## Start Collected material
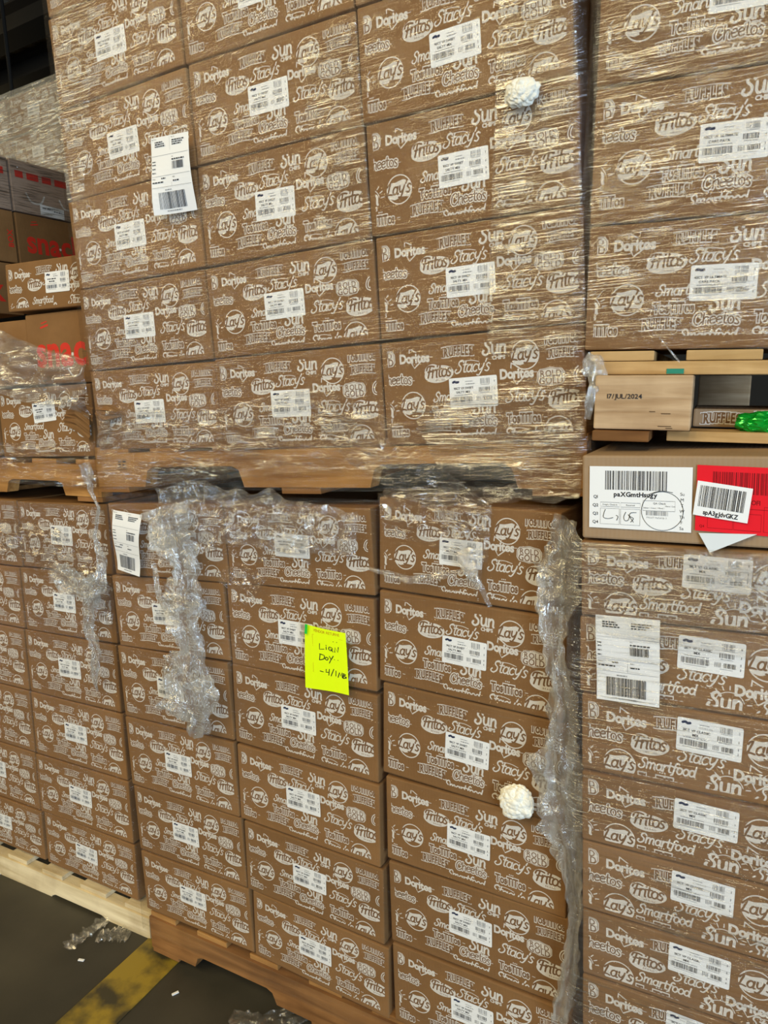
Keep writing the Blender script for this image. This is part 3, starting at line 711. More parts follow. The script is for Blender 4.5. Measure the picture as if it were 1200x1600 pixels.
part_mesh('block', lambda mb: mb.box((bx1+.052, .50, (zt-.039+.018)/2), (.10, .14, zt-.039-.018-.001), WOOD_BLOCK, .003), root)
part_mesh('block', lambda mb: mb.box((.22, .06, (zt-.039+.018)/2), (.09, .14, zt-.039-.018-.001), WOOD_BLOCK, .003), root)
part_mesh('bottom_board', lambda mb: mb.box((bx0+.045, .40, .0085), (.088, .9, .0165), WOOD_DK, .002), root)
part_mesh('bottom_board', lambda mb: mb.box((.085, .045, .0085), (.29, .11, .0165), WOOD_YEL, .002), root)
gx, gz = L2(1055, 580)
part_mesh('paint_mark', lambda mb: mb.box((gx, -.0006, gz), (.026, .001, .008), simple('green_paint', (.02,.22,.15)), .0), root, label='small green paint mark')

# squashed carton and green foil bag lodged inside the right pallet
A = Art(); a_ruffles(A, 44, 16, 72); a_sun(A, 112, 15, 50, False, False); A.clip(2, 2, 240, 29)
mb = MB(); mb.box((.12,.09,.015), (.24,.18,.03), KRAFT_DULL, .003); A.put(mb, 0, .030, 0)
u0, v0 = PRU.uv(1080, 690, -.05)
tag(link('flattened_carton', mb.mesh('flattened_carton'), None, PRU.M @ Matrix.Translation((u0, .06, rb-.145+.02))), 'flattened grey carton printed with snack names inside the upper right pallet', 'carton')
def crumple_ball(name, c, r, mat, amp=.35, freq=3.0, sub=4, M=None, seed=0, smooth_=False):
    bm = bmesh.new(); bmesh.ops.create_icosphere(bm, subdivisions=sub, radius=1)
    for v in bm.verts:
        n = noise.turbulence(v.co*freq+Vector((seed,seed*2,0)), 3, True)
        v.co = v.co*(1-amp*.6+amp*n); v.co = Vector((v.co.x*r[0], v.co.y*r[1], v.co.z*r[2]))
    mb = MB(); mb.addbm(bm, mat); o = link(name, mb.mesh(name, smooth_), None, (M or Matrix.Identity(4)) @ Matrix.Translation(c)); return o
p = PRU.uv(1190, 665, -.02)
# base of the foil bag rests on the flattened carton
tag(crumple_ball('foil_bag', (p[0], .03, p[1]+.002), (.042,.03,.020), GREENBAG, .35, 1.6, 4, PRU.M, 5), 'crumpled green foil snack bag inside the upper right pallet', 'bag')

# ------------------------------------------------------------------ upper left cartons, on the pallet at far left
z1 = .131
mb = MB()
put_carton(PLL, .180, z1, z1+.199, .398, .02, CART_SWEET, .198, 'torn snack carton under loose film, on the far left upper pallet', 'cartons on the far left upper pallet', LAB_PLAIN, (205,70), -4)
put_carton(PLL, -.228, z1, z1+.199, .398, .0, CART_SWEET, .198, 'snack carton behind film, cut off by the left edge on the upper pallet', 'cartons on the far left upper pallet', LAB_PLAIN, (193,98), 0)
def snack_face(W, H, txt_x, bx=None):
    A = Art()
    sans(A, 'snack', 124, W/2-18, H*.52, REDINK, 1, off=.030, track=.10, sx=.92)
    A.ell(W*.50, H*.60, 5, 5, 2, INK)
    A.line([(W*.17, H*.20),(W*.25,H*.17)], 5, 1, REDINK); A.line([(W*.18,H*.14),(W*.24,H*.12)], 3, 1, REDINK)
    A.line(smooth([(W*.44,H*.80),(W*.49,H*.90),(W*.56,H*.88),(W*.59,H*.80)],4), 5, 2, INK)
    A.move(0,0); return A
def snack_carton_mesh(name, W, H, D, mat, art_fn=None):
    mb = MB(); carton_shell(mb, W, H, D, mat); A = snack_face(W*1000, H*1000, 0)
    B = Art(); sans(B, 'BOX', 30, 0, 0, REDINK, 1, off=.03, track=.12); B.move(W*1000-22, H*500+6, -math.pi/2); A.merge(B)
    A.clip(4, 4, W*1000-4, H*1000-4).put(mb, W, H, .0001, .0002); return mb.mesh(name)
SNK = snack_carton_mesh('snack_box_mesh', .38, .197, .33, KRAFT)
put_carton(PLL, .118+.186, z1+.203, z1+.203+.196, .372, 0, SNK, .197, 'brown carton with large red lettering under the small snack carton, far left', 'red-lettered cartons at far left', None, name='red_lettered_carton', W0=.38, dy=.01)
mb = MB(); carton_shell(mb, .40, .19, .33, KRAFT); 
put_carton(PLL, -.09, z1+.203, z1+.203+.187, .40, 0, mb.mesh('plain_brown'), .19, 'plain brown carton cut off by the left edge, beside the red-lettered carton', None, None, name='plain_carton', dy=.02)
put_carton(PLL, .07+.2, z1+.402, z1+.402+.133, .40, -.02, CART_SHORT, .135, 'small snack carton on top of the red-lettered carton at far left', None, LAB_PLAIN, (215,64), 0, dy=-.005)
# the stack whose side faces the aisle, further left
XS = -2.74
PS = Pose(math.pi/2, 0, 0, (XS, 1.90, 2.106))
for k, (uu, lv, lbl) in enumerate(((-.195, 0, 'dark red-lettered carton at the left edge, its lettering ending in ck BOX'), (.195, 0, 'dark red-lettered carton beside the upper centre stack, far left'),
                                   (-.195, -1, 'shaded red-lettered carton at the left edge, lowest of the far left side stack'))):
    put_carton(PS, uu, lv*.2, lv*.2+.199, .385, 0, SNK, .197, lbl, 'red-lettered cartons at far left', None, name='red_lettered_carton', W0=.38)
mb = MB(); carton_shell(mb, .38, .197, .33, cardboard('pink_brown_cardboard', (.42,.30,.22), (.50,.36,.27)))
A = Art(); fineprint(A, 20, 40, 360, 26, REDINK, 1, 3); A.line(smooth([(60,120),(80,150),(120,150),(140,120)],4), 7, 2, INK)
A.line(smooth([(210,120),(230,150),(270,150),(290,120)],4), 7, 2, INK); A.put(mb, .38, .197, .0001)
PINKM = mb.mesh('wrapped_carton')
for uu, lbl in ((-.195,'film-wrapped carton at the left edge above the ck BOX carton'),(.195,'film-wrapped carton with a white label strip above the dark red-lettered carton')):
    o = put_carton(PS, uu, .2, .399, .385, 0, PINKM, .197, lbl, 'film-wrapped cartons on the far left side stack', None, name='wrapped_carton', W0=.38)
    if uu > 0:
        A = Art(); A.rect(0,0,110,42,0,PAPER); fineprint(A, 10, 10, 55, 6, GREY, 1, 2); fineprint(A, 62, 14, 100, 6, GREY, 1, 4)
        mb = MB(); A.put(mb, 0, .042, 0); l = link('paper_label', mb.mesh('paper_strip'), o); l.matrix_basis = Matrix.Translation((-.075, -.001, .004)) @ Matrix.Rotation(.03,4,'Y')
# distant stack behind
PF = Pose(.02, 0, -.01, (-3.0, 2.62, 2.35))
for i in range(4):
    for j in range(4):
        put_carton(PF, -1.5+.405*i+.2, .2*j, .2*j+.199, .398, 0, CART_SWEET, .198, 'distant wrapped carton, %s from top, %s column of the far stack' % (ORD[3-j] if j < 3 else 'first', ['leftmost','second','third','rightmost'][i]),
            'cartons of the distant stack at upper left', LAB_PLAIN, (193,100), rnd.uniform(-1,1), gap=.012)

def torn(parent_name, pose, pts, label_, seed):
    o = bpy.data.objects[parent_name]; P = [pose.P(x_, y_, d_) for x_, y_, d_ in pts]; inv = o.matrix_world.inverted(); mb = MB(); r = random.Random(seed)
    n = len(P)//2; V = []; m_ = 10
    for i in range(n):
        for j in range(m_+1):
            q = inv @ P[i].lerp(P[n+i], j/m_); q.y -= .006*abs(noise.noise(Vector((i*1.3, j*.9, seed))))*2; q.z += .003*r.uniform(-1,1); V.append(q[:])
    mb.add(V, [[i*(m_+1)+j, i*(m_+1)+j+1, (i+1)*(m_+1)+j+1, (i+1)*(m_+1)+j] for i in range(n-1) for j in range(m_)], KRAFT)
    l = link('torn_flap', mb.mesh('torn_flap'), o); l['label'] = label_
bpy.context.view_layer.update()
A_ = [o for o in bpy.data.objects if o.get('label','').startswith('brown snack carton, first from the bottom in the left column of the upper')][0].name
torn(A_, PU, [(152,634,.002),(168,632,.016),(186,640,.010),(150,652,.002),(164,660,.006),(190,650,.003)], 'torn and folded cardboard edge', 1)
torn(A_, PU, [(153,640,.004),(156,660,.010),(154,690,.004),(172,640,.001),(172,664,.001),(166,694,.001)], 'torn cardboard corner', 2)
B_ = [o for o in bpy.data.objects if o.get('label','').startswith('torn snack carton')][0].name
torn(B_, PLL, [(104,640,.004),(120,636,.018),(140,650,.016),(100,665,.004),(120,672,.012),(142,690,.008)], 'torn flap of brown cardboard', 3)
torn(B_, PLL, [(112,630,.003),(128,628,.014),(146,636,.008),(118,650,.004),(132,656,.010),(147,664,.006)], 'crumpled strip of cardboard', 4)

# ------------------------------------------------------------------ papers and labels on the stacks
def sheet(name, pose, corners, W, H, art, off, bend, label, cat='paper', group=None, parent=None, stp=.0002):
    if W == 110: stp = .0007
    """art in mm on a W x H sheet, mapped bilinearly onto four corner points (TL,TR,BR,BL), curled by bend(s,t)"""
    P = [pose.uv(*q) for q in corners]; o0 = P[3]
    c = ((P[0][0]+P[1][0]+P[2][0]+P[3][0])/4, min(P[3][1], P[2][1]))
    base = Art()
    for k in range(14):
        for i in range(6): base.rect(W*i/6, H*k/14, W*(i+1)/6, H*(k+1)/14, 0, art.paper)
    mb = MB()
    for i_, (pts, fs, lay, mat) in enumerate(base.p+art.p):
        V = []; lay = lay+(i_ % 9)*.06 if lay else 0
        for x, y in pts:
            s, t = x/W, y/H
            U = (P[0][0]*(1-s)+P[1][0]*s)*(1-t)+(P[3][0]*(1-s)+P[2][0]*s)*t; Vv = (P[0][1]*(1-s)+P[1][1]*s)*(1-t)+(P[3][1]*(1-s)+P[2][1]*s)*t
            V.append((U-c[0], -bend(s,t)-stp*lay, Vv-c[1]))
        mb.add(V, fs, mat)
    o = link(name, mb.mesh(name), None, pose.M @ Matrix.Translation((c[0], -off, c[1]))); tag(o, label, cat, group); return o
def slip_art(seed=1):
    A = Art(); A.paper = PAPER      # 110 x 150
    sans(A, 'Ship From:', 3.2, 3, 4, BLACK, 1, align='l'); sans(A, 'Ship To:', 3.2, 60, 4, BLACK, 1, align='l')
    for k in range(3): fineprint(A, 12, 9+k*4, 36+k*3, 2.4, BLACK, 1, seed+k); fineprint(A, 62, 9+k*4, 98-k*5, 2.4, BLACK, 1, seed+k+5)
    A.rect(2, 36, 108, 36.5, 1, GREY); A.rect(2, 76, 108, 76.5, 1, GREY); A.rect(2, 98, 108, 98.5, 1, GREY); A.rect(55, 2, 55.4, 98, 1, GREY)
    for yy in (46,52,60,68): fineprint(A, 3, yy, 10+seed%3*3, 2, BLACK, 1, seed+yy)
    sans(A, 'PO:', 3.2, 60, 42, BLACK, 1, align='l'); fineprint(A, 60, 46, 95, 2.6, BLACK, 1, seed+9); barcode(A, 60, 51, 92, 66, BLACK, 1, 22, seed)
    sans(A, 'Pallet:', 3.4, 4, 81, BLACK, 1, align='l'); fineprint(A, 28, 80, 40, 2.4, BLACK, 1, seed+2); fineprint(A, 4, 87, 34, 2.4, BLACK, 1, seed+4); sans(A, 'BOL:', 3.4, 60, 81, BLACK, 1, align='l'); fineprint(A, 60, 87, 76, 2.6, BLACK, 1, seed+6)
    fineprint(A, 36, 103, 54, 2, GREY, 1, seed+3); barcode(A, 18, 108, 88, 140, BLACK, 1, 40, seed+1); fineprint(A, 34, 143, 72, 2, GREY, 1, seed+3)
    return A
sheet('packing_slip', PU, [(247,221),(303,209),(313,329),(256,341)], 110, 150, slip_art(1), .022,
      lambda s,t: .010*math.sin(3.0*t+1.2*s)*(t) + .006*max(0, .35-s)*8*max(0,t-.4)*.6 - .004*s, 'curled white packing slip hanging on the upper centre stack', group='white packing slips')
sheet('packing_slip', PL, [(186,795),(231,803),(226,899),(190,888)], 110, 150, slip_art(5), .018,
      lambda s,t: .006*math.sin(5*t)+.004*s*t, 'white packing slip with a folded corner at upper left of the lower centre stack', group='white packing slips')
sheet('packing_slip', PR, [(933,957),(1033,966),(1032,1101),(935,1087)], 110, 150, slip_art(9), .011,
      lambda s,t: .002*math.sin(7*t), 'flat white packing slip on the lower right stack', group='white packing slips')
A = Art(); A.paper = NEON                               # 100 x 145
sans(A, 'VENDOR RETURNS', 8.6, 54, 8, NEONINK, 1, off=.012, sx=.85)
A.rect(20, 18, 92, 18.5, 1, NEONINK); A.rect(20, 18, 20.6, 105, 1, NEONINK)
INKB = simple('marker_ink', (.01,.012,.01), .5)
def pen(*P, wd=1.8): A.line(smooth(list(P), 4) if len(P) > 2 else list(P), wd, 2, INKB)
A.line([(38,36),(37,49),(48,47)], 1.7, 2, INKB); pen((53,41),(53,47)); pen((53,37),(53.5,38)); pen((66,41),(60,40),(59,46),(64,48),(67,43),(66,41)); pen((63,44),(68,50))
A.line([(72,50),(73,39),(79,49),(81,37)], 1.8, 2, INKB)
pen((38,60),(36,74)); pen((37,60),(47,62),(46,70),(36,74)); pen((52,65),(49,69),(53,72),(56,67),(52,65)); pen((59,62),(62,68)); pen((68,60),(62,70),(58,78))
pen((36,100),(43,101)); A.line([(50,94),(49,101),(56,100)], 1.7, 2, INKB); pen((57,93),(55,107)); pen((67,91),(60,108)); pen((72,94),(71,106))
A.line([(76,108),(80,96),(82,104),(86,95),(86,107)], 2.2, 2, INKB); pen((89,97),(88,107),wd=2.2); pen((89,97),(94,99),(90,102),(96,105),(88,108),wd=2.2)
for yy in (26, 68): A.ell(70, yy, 1, 1, 1, INKB); A.ell(78, yy, 1, 1, 1, INKB)
sheet('vendor_return_note', PL, [(484,971),(546,986),(552,1082),(486,1069)], 100, 145, A, .018, lambda s,t: .003*math.sin(4*s+2*t), 'neon yellow vendor returns note taped to the lower centre stack', 'note')
mb = MB(); mb.box((0,0,0), (.006,.0015,.022), GREENTAG, .0005); u, v = PL.uv(488, 978)
tag(link('green_tape', mb.mesh('green_tape'), None, PL.M @ Matrix.Translation((u, -.0235, v)) @ Matrix.Rotation(.15,4,'Y')), 'short green strip of tape at the corner of the yellow note', 'tape')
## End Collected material
**Given problem**
Leave out the pictures, then repeat the listing above exactly from its first line to the line with "green paint mark')", inclusive.

**Correct response**
Keep writing the Blender script for this image. This is part 3, starting at line 711. More parts follow. The script is for Blender 4.5. Measure the picture as if it were 1200x1600 pixels.
part_mesh('block', lambda mb: mb.box((bx1+.052, .50, (zt-.039+.018)/2), (.10, .14, zt-.039-.018-.001), WOOD_BLOCK, .003), root)
part_mesh('block', lambda mb: mb.box((.22, .06, (zt-.039+.018)/2), (.09, .14, zt-.039-.018-.001), WOOD_BLOCK, .003), root)
part_mesh('bottom_board', lambda mb: mb.box((bx0+.045, .40, .0085), (.088, .9, .0165), WOOD_DK, .002), root)
part_mesh('bottom_board', lambda mb: mb.box((.085, .045, .0085), (.29, .11, .0165), WOOD_YEL, .002), root)
gx, gz = L2(1055, 580)
part_mesh('paint_mark', lambda mb: mb.box((gx, -.0006, gz), (.026, .001, .008), simple('green_paint', (.02,.22,.15)), .0), root, label='small green paint mark')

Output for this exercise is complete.